Não sei se já lhe aconteceu, prezado leitor, mas estou perdendo as contas das vezes em que me tomaram por um assaltante. A cena é quase sempre a mesma. Sigo pela calçada e quem vai à frente me lança um olhar atravessado. Até aí, tudo bem. Funciona como uma checagem, instantânea, porém imperfeita, da possibilidade de alguém estar sendo seguido por um sujeito cheio de más intenções, seja um punguista ou um doidivanas com déficits sexuais profundos.
O pior é que, em vez de esboçar alívio ao ver que se trata de um trabalhador apressado ou de um homem na luta insana contra uma injusta vantagem abdominal , a expressão é de horror, seguida de pânico e sebo nas canelas. O passo da suposta vítima se torna largo. Se for mulher e estiver de bolsa, agarra-a qual um filho pequenino, indicando que, se preciso for, defenderá seus pertences com a própria vida. A cabeça gira desgovernada em busca de socorro, deixando-me à mercê do linchamento e ao escorrer do sangue na sarjeta.
De todas as experiências, a pior foi a vivida na Rua Bento Viana, num dia qualquer. Ao me perceber passando ao seu lado, uma guria saiu em disparada, tropicando na sandália rasteirinha enquanto se atracava à sacola hippie de butique. Logo ela, tão original em seus cachos ruivos, alheia às horrendas chapinhas. Nem esperou o sinal abrir para pedestres na Visconde de Guarapuava. Buzinas. Temi que fosse atropelada, exposta à manchete dos jornais: "Jovem morre no asfalto ao fugir de marginal". Deprimi.
Em casa, pergunto aos meus se tenho cara de mau, o que lá isso signifique. Minha mãe se converte numa daquelas batedoras de panela da Plaza de Mayo. Garante que mantenho a mesma feição de cachorro sem dono que esbocei ao vestir o avental xadrez com iniciais bordadas, nos idos de 1967, meu primeiro ano de jardim de infância. Desconfio. Sem refresco, resta-me o martírio e a palpitação a cada vez que vejo um carro da PM.
Não é o único tormento. Entrar em lojas de shopping é outra prova de que algo não vai bem. Coleciono pezinhos batendo no chão, seguidos de despachos como "senhor, não temos nada em liquidação". Meses atrás, numa casa especializada em malas, a vendedora passou ao meu lado, fez o contorno, para se atirar ávida ao regaço de uma compradora em potencial loira e de peitos graúdos que mal entrara no estabelecimento. Detalhe: até então eu era o único cliente e ia mesmo comprar.

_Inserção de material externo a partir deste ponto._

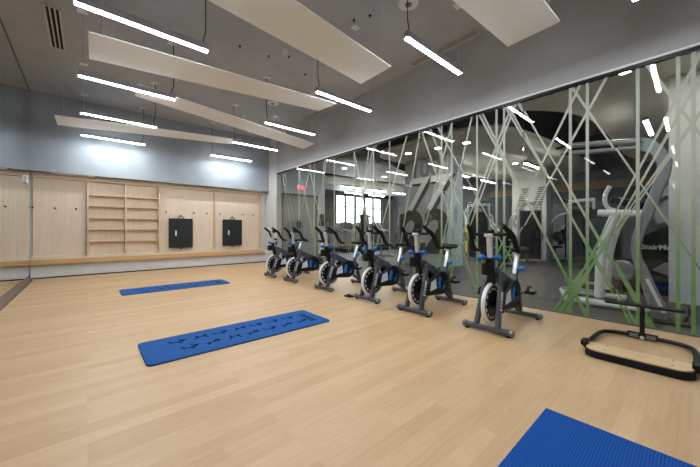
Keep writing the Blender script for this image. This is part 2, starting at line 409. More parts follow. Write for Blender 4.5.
baffle([(-.449, 7.56), (2.65, 6.83), (2.606, 7.30), (-.441, 8.21)], 'white hanging panel farthest from the camera, before the blue grey wall')
baffle([(.3, .98), (3.52, .865), (3.56, 1.369), (.3, 1.52)], 'white hanging panel nearest the camera, above the foreground')
def vent(x0, y0, x1, y1, label, n=3):
    x0, y0, x1, y1 = ux(x0, y0, x1, y1)
    t = thing('ceiling_vent', label, 'vent', ((x0+x1)/2, (y0+y1)/2, CE), 0, 'slot air vents in the ceiling')
    w, h = (x1-x0)/2, (y1-y0)/2
    MB().bounds((-w, -h, -.006), (w, h, -.001)).build('backing', 'gym_black', t)
    f = MB()
    for x in (-w, w): f.bounds((x-.012, -h-.012, -.016), (x+.012, h+.012, -.0061))
    for y in (-h, h): f.bounds((-w, y-.012, -.016), (w, y+.012, -.0061))
    f.build('vent_frame', 'wall_pale', t)
    for k in range(1, n):
        x = -w+2*w*k/n
        MB().bounds((x-.009, -h+.012, -.014), (x+.009, h-.012, -.0061)).build('slat', 'wall_pale', t)
vent(-.41, 5.3, -.265, 6.45, 'white slot vent in the ceiling above the mirror wall')
vent(4.07, 2.0, 4.20, 3.15, 'slot vent in the ceiling over the glass, nearer the camera')
vent(4.07, 5.4, 4.20, 6.65, 'slot vent in the ceiling over the glass, farther from the camera')
def disc(x, y, r, h, nm, label, cat, m='white'):
    t = thing(nm, label, cat, (x*S, y*S, CE))
    MB().lathe([(0, -h), (r*.75, -h), (r, -h*.5), (r, -.001), (0, -.001)], (0, 0, 0), 'z', 28).build('body', m, t)
    MB().cyl((0, 0, -h-.002), r*.35, .004).build('centre', 'frame_cap', t)
disc(2.99, 2.32, .135, .02, 'ceiling_speaker', 'round white ceiling speaker above the second pendant by the glass', 'speaker')
disc(3.09, 6.12, .135, .02, 'ceiling_speaker', 'round white ceiling speaker beyond the long white panel', 'speaker')
disc(2.32, 4.19, .05, .07, 'smoke_detector', 'small white cylinder detector between two white hanging panels', 'detector')
for x, y, lab in ((2.79, 3.08, 'small white ceiling plate by the big white panel'), ):
    t = MB().bounds((x*S-.06, y*S-.045, CE-.012), (x*S+.06, y*S+.045, CE-.001)).build('cover_plate', 'white', bevel=.003); tag(t, lab, 'plate')
for x, y in ((2.78, 2.78), (2.68, 2.98), (2.05, 3.62), (2.2, 4.5), (2.45, 4.3), (1.6, 3.75), (1.75, 4.55), (2.95, 4.6)):
    tag(MB().lathe([(0, -.035), (.008, -.035), (.008, -.012), (.02, -.01), (.02, -.001), (0, -.001)], (x*S, y*S, CE), 'z', 10).build('ceiling_anchor', 'black'), 'tiny black anchor stub in the grey ceiling', 'anchor', 'black anchor stubs in the ceiling')
for x, y, lab in ((-.1, 7.15, 'sprinkler head in the ceiling above the fifth mirror side pendant'), (2.9, 7.3, 'sprinkler head in the ceiling above the fifth glass side pendant'), (1.25, 6.3, 'sprinkler head in the ceiling between the hanging panels')):
    t = thing('sprinkler_head', lab, 'sprinkler', (x*S, y*S, CE), 0, 'ceiling sprinklers')
    MB().cyl((0, 0, -.006), .04, .01).build('collar', 'white', t); MB().cyl((0, 0, -.03), .012, .036).build('nozzle', 'silver', t); MB().cyl((0, 0, -.05), .025, .004).build('deflector', 'silver', t)

# ------------------------------------------------------------------ glass partition with striped film
pe = sorted([.612-.993*k for k in range(1, 3)]+[.612+.993*k for k in range(0, 9)])
pe = [y for y in pe if y < 9.0]; pe = [YR+.01]+pe+[9.07]
GZ0, GZ1 = .02, GT-.002
SEG = []                                       # film stripes: (Y at floor, Y at top)
def line(a, b):
    (y0, z0), (y1, z1) = a, b
    k = (y1-y0)/(z1-z0); SEG.append((y0+k*(GZ0-z0), y0+k*(GZ1-z0)))
for y in (.413, .102, -.006, 1.984, 1.872, 1.048, .872, 3.611, 2.29, 2.933, 2.739, 6.006, 4.613, 4.15, -.9, -1.3, 5.25, 6.9, 7.7): SEG.append((y, y))
for d in (((.321, 2.912), (-.049, 2.096)), ((.243, 2.195), (.585, 1.372)), ((.163, 2.175), (.527, 1.333)), ((.726, 2.316), (.247, 1.319)),
          ((.774, .732), (.426, .017)), ((.647, .741), (.313, .015)), ((1.382, 1.1), (.875, .026)), ((.745, .892), (1.231, .026)), ((.698, .895), (1.168, .025)),
          ((1.781, 2.897), (2.233, 1.801)), ((1.74, 2.879), (2.168, 1.794)), ((1.781, 2.891), (1.146, 1.496)), ((1.65, 2.895), (1.005, 1.537)),
          ((1.094, 2.631), (1.553, 1.641)), ((.892, 2.546), (1.318, 1.714)), ((1.969, 2.429), (1.605, 1.617)), ((2.583, 2.159), (2.05, 1.177)),
          ((2.574, .848), (2.281, .056)), ((2.0, .1), (2.45, 1.2))): line(*d)
rs = random.Random(3)
for k in range(13):
    y = 3.2+k*.42+rs.uniform(-.12, .12); w = rs.choice((-1, 1))*rs.uniform(.5, 1.2)
    SEG.append((y, y+w))
    if rs.random() < .5: SEG.append((y+.07, y+w+.07))
def clip(y0, y1, a, b):
    if abs(y1-y0) < 1e-6: return (GZ0, GZ1) if a+.02 < y0 < b-.02 else None
    t0, t1 = sorted(((a-y0)/(y1-y0), (b-y0)/(y1-y0))); t0, t1 = max(0, t0), min(1, t1)
    return (GZ0+t0*(GZ1-GZ0), GZ0+t1*(GZ1-GZ0)) if t1-t0 > .01 else None
for i, (a, b) in enumerate(zip(pe, pe[1:])):
    w = struct(MB().bounds((XG+.006, a+.0025, GZ0-.001), (XG+.018, b-.0025, GZ1+.001)).build('window_%d' % (i+1), 'glass', smooth=False), 'clear glass pane of the partition with printed stripes', 'glass pane')
    f = MB(); n = 0
    for y0, y1 in SEG:
        c = clip(y0, y1, a+.004, b-.004)
        if not c: continue
        n += 1; t = lambda z: y0+(y1-y0)*(z-GZ0)/(GZ1-GZ0)
        sl = math.sqrt(1+((y1-y0)/(GZ1-GZ0))**2)*.0165
        p = []
        for z, e in ((c[0], -1), (c[0], 1), (c[1], 1), (c[1], -1)):
            p.append((min(max(t(z)+e*sl, a+.003), b-.003), z))
        f.prism(p, 'yz', XG+.0185+n*.00012, XG+.0186+n*.00012)
    if n: f.build('stripe_film', 'film', w, smooth=False)

# ------------------------------------------------------------------ floor mats
def floor_mat_thing(x0, y0, x1, y1, r, label, figures, material='mat_blue', holes=True):
    x0, y0, x1, y1 = ux(x0, y0, x1, y1); cx, cy = (x0+x1)/2, (y0+y1)/2; w, h = (x1-x0)/2, (y1-y0)/2
    t = thing('exercise_mat', label, 'exercise mat', (cx, cy, 0))
    pad = MB().prism(rrect(-w, -h, w, h, r), 'xy', .0005, .016).build('pad', material, t, .004)
    if figures:
        rr = random.Random(5)
        for row, yy in ((0, .10), (1, -.12)):
            for k in range(7):
                f = MB(); x = -w+.30+k*.20+(.06 if row else 0); z = .0166
                kind = rr.randrange(3)
                segs = {0: [(-.07, 0, .07, .01), (0, 0, .05, .06), (-.03, 0, -.05, -.05)], 1: [(-.06, -.03, .03, .03), (.03, .03, .07, -.04), (-.02, 0, -.02, .07)], 2: [(-.06, 0, .05, 0), (.05, 0, .02, .07), (-.05, 0, -.07, .05), (0, 0, .03, -.05)]}[kind]
                for ax, ay, bx, by in segs: f.bar((x+ax, yy+ay, z), (x+bx, yy+by, z), .016, .0006)
                f.lathe([(.018, -.0003), (.018, .0003), (0, .0003)], (x+.06, yy+.03, z), 'z', 10)
                f.build('printed_figure', 'print', pad)
        f = MB()
        for k in range(7): f.bar((w-.20, -.17+k*.045, .0166), (w-.10-.02*(k % 2), -.17+k*.045, .0166), .018, .0006)
        f.bar((w-.15, -.17, .0164), (w-.15, .10, .0164), .012, .0005); f.build('printed_block', 'print', pad)
    if holes:
        for e in (-1, 1): MB().ring((w-.05, e*(h-.06), .0165), .008, .016, .002, 'z', 14).build('eyelet', 'black', t)
floor_mat_thing(.325, 2.605, 2.005, 3.178, .05, 'blue exercise mat printed with dark pose figures, in the middle of the floor', True)
floor_mat_thing(.39, 5.70, 2.02, 6.235, .05, 'blue exercise mat lying farthest off, before the bench', True)
floor_mat_thing(.2, -.03, 1.915, .537, .006, 'bright blue ribbed mat with square corners in the foreground', False, 'mat_ribbed', False)

# ------------------------------------------------------------------ platform with T handle
def platform():
    t = thing('exercise_platform', 'low wooden platform in a black tube frame with a T handle', 'exercise platform', (0, 0, 0))
    y0, y1 = .02*S, .56*S
    out = [(3.29, y1-.10)] + [(3.29, y0-.0)]
    def board(inset, sx):
        r = .10; x0, x1 = 3.265+inset, 3.50-inset; a, b = y0-.04+inset, y1+.02-inset
        p = []
        for cx, cy, s0 in ((x0+r, a+r, PI), (x0+r, b-r, PI/2)):
            p += [(cx+r*math.cos(s0+(PI/2)*k/8), cy+r*math.sin(s0+(PI/2)*k/8)) for k in (range(9))] if s0 == PI else [(cx+r*math.cos(PI-(PI/2)*k/8), cy+r*math.sin(PI-(PI/2)*k/8)) for k in range(9)]
        p2 = [(x1, a), ] ; 
        left = [(x0+r+r*math.cos(PI+PI/2*k/8), a+r+r*math.sin(PI+PI/2*k/8)) for k in range(8, -1, -1)]
        right = [(x0+r+r*math.cos(PI-PI/2*k/8), b-r+r*math.sin(PI-PI/2*k/8)) for k in range(9)]
        return [(x1, a)]+left+right+[(x1, b)]
    MB().prism(board(0, 0), 'xy', .003, .058).build('board_skirt', 'rubber', t, .004)
    MB().prism(board(.008, 0), 'xy', .0585, .072).build('board', 'ply', t, .003)
    sc = MB()
    for x, y in ((3.33, .1), (3.33, .5), (3.46, .1), (3.46, .5)): sc.cyl((x, y, .0725), .007, .003)
    sc.build('screws', 'dark_alu', t)
    xa, xb, ya, yb = 3.42, 4.18, y0-.045, y1+.03
    fr = MB()
    pts = [(xa, yb, .05), (xb-.20, yb, .04), (xb-.05, yb-.05, .035), (xb, yb-.19, .035), (xb, ya+.19, .035), (xb-.05, ya+.05, .035), (xb-.20, ya, .04), (xa, ya, .05)]
    fr.tube(pts, .021, 10, smooth=2); fr.build('tube_frame', 'black', t)
    for y in (ya, yb):
        MB().bounds((xa-.05, y-.026, .0595), (xa+.05, y+.026, .105)).build('hinge_block', 'black', t, .006)
    yc = (ya+yb)/2+.02
    MB().bounds((xb-.03, yc-.11, .012), (xb-.006, yc+.11, .075)).build('bracket_plate', 'black', t, .004)
    for e in (-1, 1): MB().bounds((xb-.0325, yc+e*.062-.033, .025), (xb-.0303, yc+e*.062+.033, .062)).build('bracket_label', 'frame_cap', t)
    MB().cyl((xb-.036, yc, .03), .017, .01, 'x').build('bolt', 'silver', t)
    MB().bar((xb-.012, yc, .0755), (xb-.012, yc, .325), .036, .036).build('handle_post', 'black', t, .003)
    MB().tube([(xb-.012, yc-.285, .341), (xb-.012, yc+.285, .341)], .0185, 12).build('handle_bar', 'black', t)
    return t
platform()

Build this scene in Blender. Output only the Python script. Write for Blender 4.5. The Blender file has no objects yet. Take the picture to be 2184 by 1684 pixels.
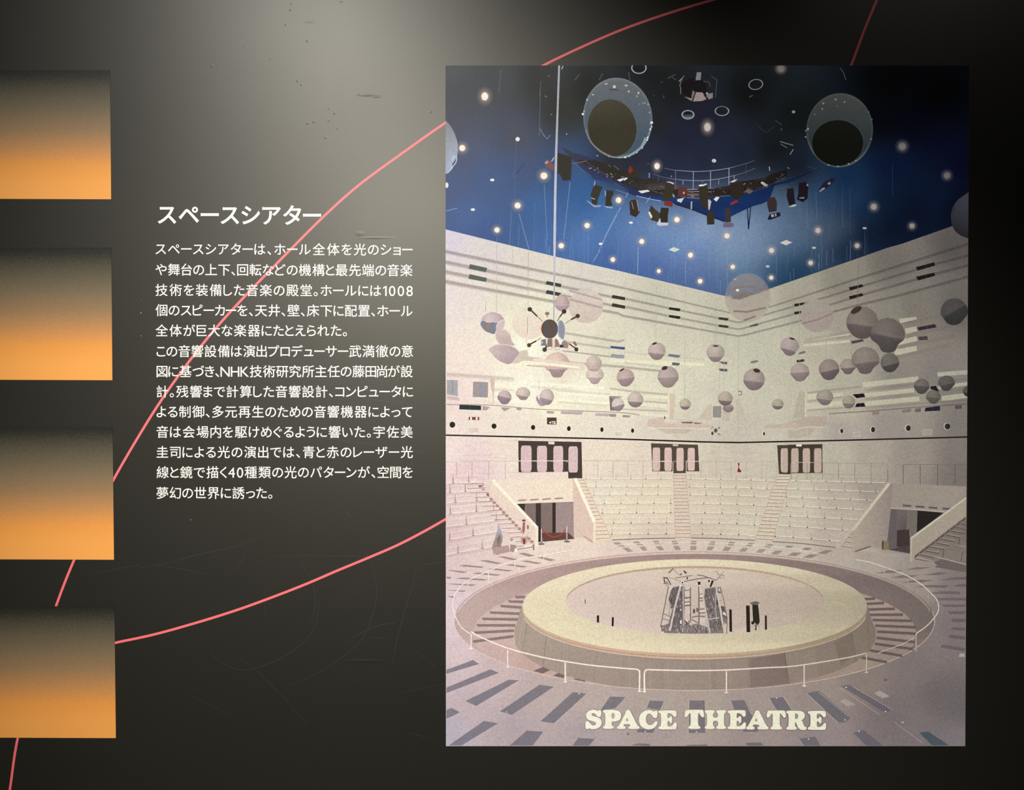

Magoei.
Mas a qualidade do atendimento no comércio de Curitiba não é objeto para uma crônica é razão para um motim na Rua XV; ou para a criação de um grupo de apoio às vítimas do varejo. Deixe quieto. E, quanto a mim, não foi nada. Falemos do medo, esse intruso que nos faz chacinar com o olhar. Suspeito permitam-me que muitos de nós se sentem confortáveis em temer. O medo nos distingue dos pobres, dos feios, dos solitários, dos diferentes. Agir assim é perpetuar uma esquizofrenia medieval. Dizia-se que os simples eram encarnação divina, ao mesmo tempo em que eram tratados como possessos, libertinos e desocupados. Familiar, né?
Sentimentos dessa ordem nos alforriam do dever de ir ao encontro do outro. Por isso nos fiamos em condomínios, shoppings, bunkers com catracas. Barbaridades? Pois não sou em quem as diz. A ensaísta argentina Beatriz Sarlo e o sociólogo polonês Zygmunt Bauman, para citar dois pensadores cultivados nos melhores círculos, se ocupam de desvendar o que há de real e o que há de fabricado no medo. Disseram poucas e boas. Mas é nossa vez. Temos de falar sobre o medo, até deixá-lo pelado.
Gosto do que defende o arquiteto paulista Paulo Mendes da Rocha, crítico mordaz daqueles que, sob a desculpa de combaterem a violência, escondem-se atrás dela. Esses seriam os verdadeiros vilões. Ao defenderem uma sociedade controlada e dividida, nada mais fazem que aumentar as razões da criminalidade. O medo é o novo fascismo, diz Paulo. De minha parte, tenho medo de quem foge da gente nas calçadas. Da próxima, corro para o outro lado. Aos berros, só por sarro.